• TASK PROMPT
Below is a listing; reproduce each line of it exactly.

• DATA SECTION

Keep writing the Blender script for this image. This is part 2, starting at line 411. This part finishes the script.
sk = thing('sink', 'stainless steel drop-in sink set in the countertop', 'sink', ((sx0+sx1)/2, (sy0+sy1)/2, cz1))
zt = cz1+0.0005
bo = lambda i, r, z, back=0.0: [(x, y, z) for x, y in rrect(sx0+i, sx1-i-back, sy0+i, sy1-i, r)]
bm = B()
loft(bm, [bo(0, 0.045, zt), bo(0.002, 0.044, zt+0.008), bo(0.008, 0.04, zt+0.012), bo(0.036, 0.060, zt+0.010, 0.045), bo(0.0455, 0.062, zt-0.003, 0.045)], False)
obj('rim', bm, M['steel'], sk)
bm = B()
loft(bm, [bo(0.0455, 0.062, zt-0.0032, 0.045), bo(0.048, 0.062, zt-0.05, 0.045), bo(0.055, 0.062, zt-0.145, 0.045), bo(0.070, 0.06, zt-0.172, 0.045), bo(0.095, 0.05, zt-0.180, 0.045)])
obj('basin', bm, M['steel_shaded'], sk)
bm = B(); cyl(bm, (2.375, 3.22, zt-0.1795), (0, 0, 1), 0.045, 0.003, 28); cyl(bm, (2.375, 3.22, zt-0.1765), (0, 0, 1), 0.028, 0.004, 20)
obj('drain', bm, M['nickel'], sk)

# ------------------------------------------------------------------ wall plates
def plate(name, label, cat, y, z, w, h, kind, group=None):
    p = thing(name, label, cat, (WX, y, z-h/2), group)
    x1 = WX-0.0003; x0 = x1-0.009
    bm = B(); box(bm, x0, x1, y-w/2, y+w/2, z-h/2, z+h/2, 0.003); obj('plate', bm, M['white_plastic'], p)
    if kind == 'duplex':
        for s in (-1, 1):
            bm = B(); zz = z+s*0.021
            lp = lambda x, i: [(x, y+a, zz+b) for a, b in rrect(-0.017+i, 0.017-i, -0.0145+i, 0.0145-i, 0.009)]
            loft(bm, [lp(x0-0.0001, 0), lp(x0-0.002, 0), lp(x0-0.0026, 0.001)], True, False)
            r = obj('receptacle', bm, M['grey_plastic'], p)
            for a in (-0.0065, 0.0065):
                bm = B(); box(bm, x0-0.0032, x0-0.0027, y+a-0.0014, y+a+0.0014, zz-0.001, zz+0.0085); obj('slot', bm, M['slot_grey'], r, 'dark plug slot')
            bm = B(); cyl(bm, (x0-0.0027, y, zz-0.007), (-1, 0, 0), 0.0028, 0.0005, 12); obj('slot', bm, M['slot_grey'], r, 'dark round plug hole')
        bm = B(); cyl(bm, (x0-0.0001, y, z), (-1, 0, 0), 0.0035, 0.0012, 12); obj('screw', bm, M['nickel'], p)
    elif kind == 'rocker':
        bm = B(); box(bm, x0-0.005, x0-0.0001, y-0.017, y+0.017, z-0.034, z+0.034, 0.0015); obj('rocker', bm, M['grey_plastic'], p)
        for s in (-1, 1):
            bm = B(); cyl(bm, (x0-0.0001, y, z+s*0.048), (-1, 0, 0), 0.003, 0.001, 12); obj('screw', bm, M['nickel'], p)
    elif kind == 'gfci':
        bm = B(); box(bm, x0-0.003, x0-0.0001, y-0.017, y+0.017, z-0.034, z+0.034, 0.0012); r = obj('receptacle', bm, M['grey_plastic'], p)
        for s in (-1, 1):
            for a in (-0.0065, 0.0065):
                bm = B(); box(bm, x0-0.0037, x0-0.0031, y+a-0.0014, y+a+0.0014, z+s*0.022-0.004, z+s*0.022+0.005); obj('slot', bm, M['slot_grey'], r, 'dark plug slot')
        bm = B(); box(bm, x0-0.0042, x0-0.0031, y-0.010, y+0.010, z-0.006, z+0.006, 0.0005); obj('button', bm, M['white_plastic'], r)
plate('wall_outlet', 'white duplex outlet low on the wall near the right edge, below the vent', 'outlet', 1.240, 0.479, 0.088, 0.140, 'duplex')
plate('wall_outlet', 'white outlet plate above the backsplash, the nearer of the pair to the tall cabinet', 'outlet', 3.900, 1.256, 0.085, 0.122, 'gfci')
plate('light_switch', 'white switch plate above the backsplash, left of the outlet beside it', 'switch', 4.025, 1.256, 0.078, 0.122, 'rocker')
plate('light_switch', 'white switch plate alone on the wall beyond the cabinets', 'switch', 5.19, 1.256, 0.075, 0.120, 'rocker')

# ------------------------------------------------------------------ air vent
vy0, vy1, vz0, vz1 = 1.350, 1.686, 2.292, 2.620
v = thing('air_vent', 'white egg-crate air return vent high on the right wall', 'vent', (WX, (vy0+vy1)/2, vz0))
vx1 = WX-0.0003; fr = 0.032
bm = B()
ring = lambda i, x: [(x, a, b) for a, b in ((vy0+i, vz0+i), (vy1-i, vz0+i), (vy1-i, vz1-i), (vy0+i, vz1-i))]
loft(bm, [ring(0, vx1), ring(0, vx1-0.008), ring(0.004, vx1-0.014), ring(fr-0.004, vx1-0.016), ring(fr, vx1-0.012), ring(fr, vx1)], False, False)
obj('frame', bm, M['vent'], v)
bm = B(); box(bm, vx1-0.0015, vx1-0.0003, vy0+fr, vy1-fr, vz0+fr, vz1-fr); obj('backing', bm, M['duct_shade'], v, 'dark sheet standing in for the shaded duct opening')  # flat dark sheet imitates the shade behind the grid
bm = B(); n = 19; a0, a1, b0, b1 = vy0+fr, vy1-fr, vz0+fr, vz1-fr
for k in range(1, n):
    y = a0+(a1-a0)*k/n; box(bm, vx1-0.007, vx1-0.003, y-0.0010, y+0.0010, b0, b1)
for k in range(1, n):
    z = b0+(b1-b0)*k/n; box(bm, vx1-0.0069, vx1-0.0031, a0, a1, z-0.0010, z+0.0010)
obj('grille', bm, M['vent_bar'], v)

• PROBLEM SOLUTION
Keep writing the Blender script for this image. This is part 2, starting at line 411. This part finishes the script.
sk = thing('sink', 'stainless steel drop-in sink set in the countertop', 'sink', ((sx0+sx1)/2, (sy0+sy1)/2, cz1))
zt = cz1+0.0005
bo = lambda i, r, z, back=0.0: [(x, y, z) for x, y in rrect(sx0+i, sx1-i-back, sy0+i, sy1-i, r)]
bm = B()
loft(bm, [bo(0, 0.045, zt), bo(0.002, 0.044, zt+0.008), bo(0.008, 0.04, zt+0.012), bo(0.036, 0.060, zt+0.010, 0.045), bo(0.0455, 0.062, zt-0.003, 0.045)], False)
obj('rim', bm, M['steel'], sk)
bm = B()
loft(bm, [bo(0.0455, 0.062, zt-0.0032, 0.045), bo(0.048, 0.062, zt-0.05, 0.045), bo(0.055, 0.062, zt-0.145, 0.045), bo(0.070, 0.06, zt-0.172, 0.045), bo(0.095, 0.05, zt-0.180, 0.045)])
obj('basin', bm, M['steel_shaded'], sk)
bm = B(); cyl(bm, (2.375, 3.22, zt-0.1795), (0, 0, 1), 0.045, 0.003, 28); cyl(bm, (2.375, 3.22, zt-0.1765), (0, 0, 1), 0.028, 0.004, 20)
obj('drain', bm, M['nickel'], sk)

# ------------------------------------------------------------------ wall plates
def plate(name, label, cat, y, z, w, h, kind, group=None):
    p = thing(name, label, cat, (WX, y, z-h/2), group)
    x1 = WX-0.0003; x0 = x1-0.009
    bm = B(); box(bm, x0, x1, y-w/2, y+w/2, z-h/2, z+h/2, 0.003); obj('plate', bm, M['white_plastic'], p)
    if kind == 'duplex':
        for s in (-1, 1):
            bm = B(); zz = z+s*0.021
            lp = lambda x, i: [(x, y+a, zz+b) for a, b in rrect(-0.017+i, 0.017-i, -0.0145+i, 0.0145-i, 0.009)]
            loft(bm, [lp(x0-0.0001, 0), lp(x0-0.002, 0), lp(x0-0.0026, 0.001)], True, False)
            r = obj('receptacle', bm, M['grey_plastic'], p)
            for a in (-0.0065, 0.0065):
                bm = B(); box(bm, x0-0.0032, x0-0.0027, y+a-0.0014, y+a+0.0014, zz-0.001, zz+0.0085); obj('slot', bm, M['slot_grey'], r, 'dark plug slot')
            bm = B(); cyl(bm, (x0-0.0027, y, zz-0.007), (-1, 0, 0), 0.0028, 0.0005, 12); obj('slot', bm, M['slot_grey'], r, 'dark round plug hole')
        bm = B(); cyl(bm, (x0-0.0001, y, z), (-1, 0, 0), 0.0035, 0.0012, 12); obj('screw', bm, M['nickel'], p)
    elif kind == 'rocker':
        bm = B(); box(bm, x0-0.005, x0-0.0001, y-0.017, y+0.017, z-0.034, z+0.034, 0.0015); obj('rocker', bm, M['grey_plastic'], p)
        for s in (-1, 1):
            bm = B(); cyl(bm, (x0-0.0001, y, z+s*0.048), (-1, 0, 0), 0.003, 0.001, 12); obj('screw', bm, M['nickel'], p)
    elif kind == 'gfci':
        bm = B(); box(bm, x0-0.003, x0-0.0001, y-0.017, y+0.017, z-0.034, z+0.034, 0.0012); r = obj('receptacle', bm, M['grey_plastic'], p)
        for s in (-1, 1):
            for a in (-0.0065, 0.0065):
                bm = B(); box(bm, x0-0.0037, x0-0.0031, y+a-0.0014, y+a+0.0014, z+s*0.022-0.004, z+s*0.022+0.005); obj('slot', bm, M['slot_grey'], r, 'dark plug slot')
        bm = B(); box(bm, x0-0.0042, x0-0.0031, y-0.010, y+0.010, z-0.006, z+0.006, 0.0005); obj('button', bm, M['white_plastic'], r)
plate('wall_outlet', 'white duplex outlet low on the wall near the right edge, below the vent', 'outlet', 1.240, 0.479, 0.088, 0.140, 'duplex')
plate('wall_outlet', 'white outlet plate above the backsplash, the nearer of the pair to the tall cabinet', 'outlet', 3.900, 1.256, 0.085, 0.122, 'gfci')
plate('light_switch', 'white switch plate above the backsplash, left of the outlet beside it', 'switch', 4.025, 1.256, 0.078, 0.122, 'rocker')
plate('light_switch', 'white switch plate alone on the wall beyond the cabinets', 'switch', 5.19, 1.256, 0.075, 0.120, 'rocker')

# ------------------------------------------------------------------ air vent
vy0, vy1, vz0, vz1 = 1.350, 1.686, 2.292, 2.620
v = thing('air_vent', 'white egg-crate air return vent high on the right wall', 'vent', (WX, (vy0+vy1)/2, vz0))
vx1 = WX-0.0003; fr = 0.032
bm = B()
ring = lambda i, x: [(x, a, b) for a, b in ((vy0+i, vz0+i), (vy1-i, vz0+i), (vy1-i, vz1-i), (vy0+i, vz1-i))]
loft(bm, [ring(0, vx1), ring(0, vx1-0.008), ring(0.004, vx1-0.014), ring(fr-0.004, vx1-0.016), ring(fr, vx1-0.012), ring(fr, vx1)], False, False)
obj('frame', bm, M['vent'], v)
bm = B(); box(bm, vx1-0.0015, vx1-0.0003, vy0+fr, vy1-fr, vz0+fr, vz1-fr); obj('backing', bm, M['duct_shade'], v, 'dark sheet standing in for the shaded duct opening')  # flat dark sheet imitates the shade behind the grid
bm = B(); n = 19; a0, a1, b0, b1 = vy0+fr, vy1-fr, vz0+fr, vz1-fr
for k in range(1, n):
    y = a0+(a1-a0)*k/n; box(bm, vx1-0.007, vx1-0.003, y-0.0010, y+0.0010, b0, b1)
for k in range(1, n):
    z = b0+(b1-b0)*k/n; box(bm, vx1-0.0069, vx1-0.0031, a0, a1, z-0.0010, z+0.0010)
obj('grille', bm, M['vent_bar'], v)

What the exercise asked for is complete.